Because of circumstances beyond my control, I covered a high school football game for The Dispatch Friday night from an unlikely (disad)vantage point:
The sidelines.
Normally, I'm safely perched in a press box, pen in one hand, binoculars in the other, jotting down yards gained, passes caught, penalties assessed.
It's what I've done for nearly 40 years on Friday nights in the fall.
On this particular night, however, the press box was full. I arrived about an hour before kickoff, fully expecting a large crowd in the stadium and wondering if I'd have a decent place to park my car.
It never occurred to me that I wouldn't have a place to sit. But the handful of seats generally reserved for the print media were being used by radio and Webcasters (a sign of the times?) instead.
So I used my fallback plan: walk the sidelines.
Some sports lend themselves to coverage outside of a press box: I've covered baseball, softball and basketball from the stands, or even standing courtside in SRO moments, happily (sort of) keeping up with my stats.
Football is not so easy. Try standing at the 18-yard line when the quarterback unleashes a 33-yard pass; try counting off the yards on a 36-yard punt while running from the line of scrimmage to the punt returner; try following the game when you are standing on one sideline and the action is going on at the far sideline of a crowned field (was he inbounds? I dunno). Then try doing all this when you're 63 years old and it's 85 degrees on a late August night and heavily armored football players are bearing down on you while you're trying to do addition and subtraction in your head and the band is blaring away in your left ear.
It's not the best way to cover a football game.
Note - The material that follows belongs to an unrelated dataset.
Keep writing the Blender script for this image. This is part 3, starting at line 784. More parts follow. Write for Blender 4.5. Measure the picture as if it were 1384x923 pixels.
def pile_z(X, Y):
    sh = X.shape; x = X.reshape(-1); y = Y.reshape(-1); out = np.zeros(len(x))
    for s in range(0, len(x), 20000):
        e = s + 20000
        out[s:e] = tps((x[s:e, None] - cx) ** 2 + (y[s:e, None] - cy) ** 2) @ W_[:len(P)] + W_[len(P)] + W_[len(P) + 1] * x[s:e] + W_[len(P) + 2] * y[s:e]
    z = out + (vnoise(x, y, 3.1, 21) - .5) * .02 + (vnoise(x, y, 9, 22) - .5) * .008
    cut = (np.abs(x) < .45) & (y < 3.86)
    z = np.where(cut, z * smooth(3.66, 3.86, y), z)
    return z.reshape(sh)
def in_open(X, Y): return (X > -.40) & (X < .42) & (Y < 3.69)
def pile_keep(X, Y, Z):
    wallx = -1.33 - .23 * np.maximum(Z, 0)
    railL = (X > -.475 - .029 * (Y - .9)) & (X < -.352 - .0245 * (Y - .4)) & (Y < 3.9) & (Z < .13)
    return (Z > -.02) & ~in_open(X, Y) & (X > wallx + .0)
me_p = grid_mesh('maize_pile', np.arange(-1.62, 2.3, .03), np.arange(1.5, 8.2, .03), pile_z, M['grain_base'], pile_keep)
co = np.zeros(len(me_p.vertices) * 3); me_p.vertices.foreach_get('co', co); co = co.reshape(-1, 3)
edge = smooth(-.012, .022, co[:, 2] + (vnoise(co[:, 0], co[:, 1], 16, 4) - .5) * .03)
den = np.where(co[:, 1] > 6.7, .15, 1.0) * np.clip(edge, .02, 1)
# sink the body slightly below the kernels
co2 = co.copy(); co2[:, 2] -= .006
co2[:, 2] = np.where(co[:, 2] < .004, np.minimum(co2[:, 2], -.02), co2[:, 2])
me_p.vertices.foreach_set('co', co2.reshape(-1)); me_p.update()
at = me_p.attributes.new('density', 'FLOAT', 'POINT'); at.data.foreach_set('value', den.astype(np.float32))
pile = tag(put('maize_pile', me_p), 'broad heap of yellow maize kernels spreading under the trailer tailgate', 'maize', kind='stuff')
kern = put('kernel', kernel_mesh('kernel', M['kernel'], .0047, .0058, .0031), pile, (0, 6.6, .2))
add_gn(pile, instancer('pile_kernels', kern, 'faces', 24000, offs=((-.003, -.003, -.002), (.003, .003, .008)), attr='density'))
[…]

I think it's why press boxes were invented. You know. For the press.
At any rate, there was one advantage to being on the sideline: I saw up-close just how huge these guys are. A player who is 6-foot-2 looks at least a foot taller when he's in his football gear. From the press box, these kids are chess pieces on a game board. From the sidelines, they're 17- and 18-year-old behemoths, many of whom are somehow college-ready players. It's awesome. And a revelation.
You also get to hear the sounds of the game — the crashing of pads, the grunts of gang tackles and the agony of leg cramps. It really adds depth and color to the game that you might not otherwise get from a press box.
Depth and color are nice, by the way. They help to make stories readable.
It's just that you better get the story in the first place.